Neither will a flailing footballer shorn of confidence suddenly be injected with wondrous self-belief upon subjection to boos and cat-calls.

It was back in November 2013 when Ertl was shamefully booed by a number of Fratton Park supporters as he prepared to replace hamstring-victim Simon Ferry against Exeter.

This was a whole-hearted and honest player who gave his all on the pitch and was a credit to his profession off it. He also continues to do so after retirement.

So much for the clichéd theory that supporters will resolutely back hard-working footballers who don’t shirk a tackle and give 100 per cent.

Then take Bennett, a player attracting criticism so early in his Blues career, irrespective of having provided the most assists to date this season.

The 25-year-old possesses the bravery to crave the ball, he is prepared to take attacking risks in the attempt to create. He does not hide nor seek the safe option.

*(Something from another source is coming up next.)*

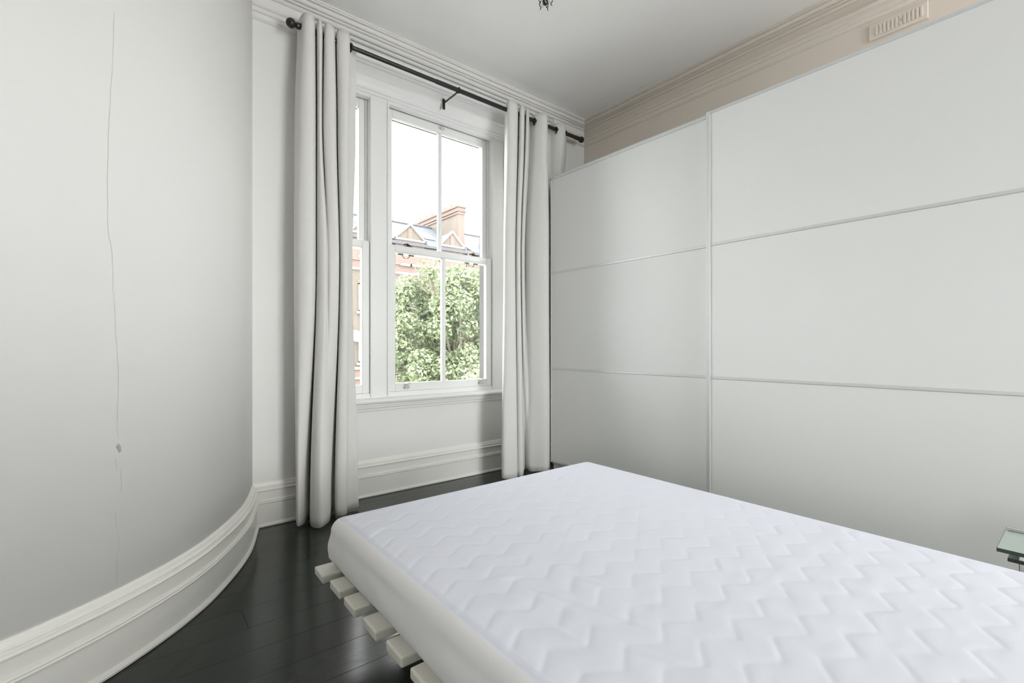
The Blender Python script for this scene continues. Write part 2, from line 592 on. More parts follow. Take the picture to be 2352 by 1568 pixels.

Inevitably, Bennett won’t succeed at times, his determination to attack the opposition ensuring he tiptoes along the line of failure and brilliance.

As for effort, his work-rate is hugely impressive. Regardless, he has become the go-to player for criticism.

Not that Cook is naive to negative supporter reaction, his Chesterfield side were booed off in April 2004 after Newport had grabbed an 83rd-minute equaliser. They were third at the time.

Similarly, when Swindon inflicted a 3-0 defeat in October 2014, it represented only a second home loss in more than a year. Cue more boos.

Anyhow, the last word belongs to Mr HW Hollier of 136 Highland Road, Southsea, whose letter was published in the aforementioned Sports Mail.

‘I left Fratton Park on Wednesday night feeling disgusted,’ he wrote.

‘I had been watching (Ron) Newman playing football for 90 minutes. He gave us skill, craft, speed and stamina throughout the whole match.

‘He laid on goals for Harris and almost scored twice. He was knocked down and thrown in all directions but he kept going.

‘Yet on leaving the ground after the match loud mouths were acclaiming to the crowd “He ain’t got no class”, “He’s rubbish” and so on.

‘What do they want?’

Pompey had beaten Aston Villa 5-2 at Fratton Park on that Wednesday.

The scorer of all five goals? Peter Harris.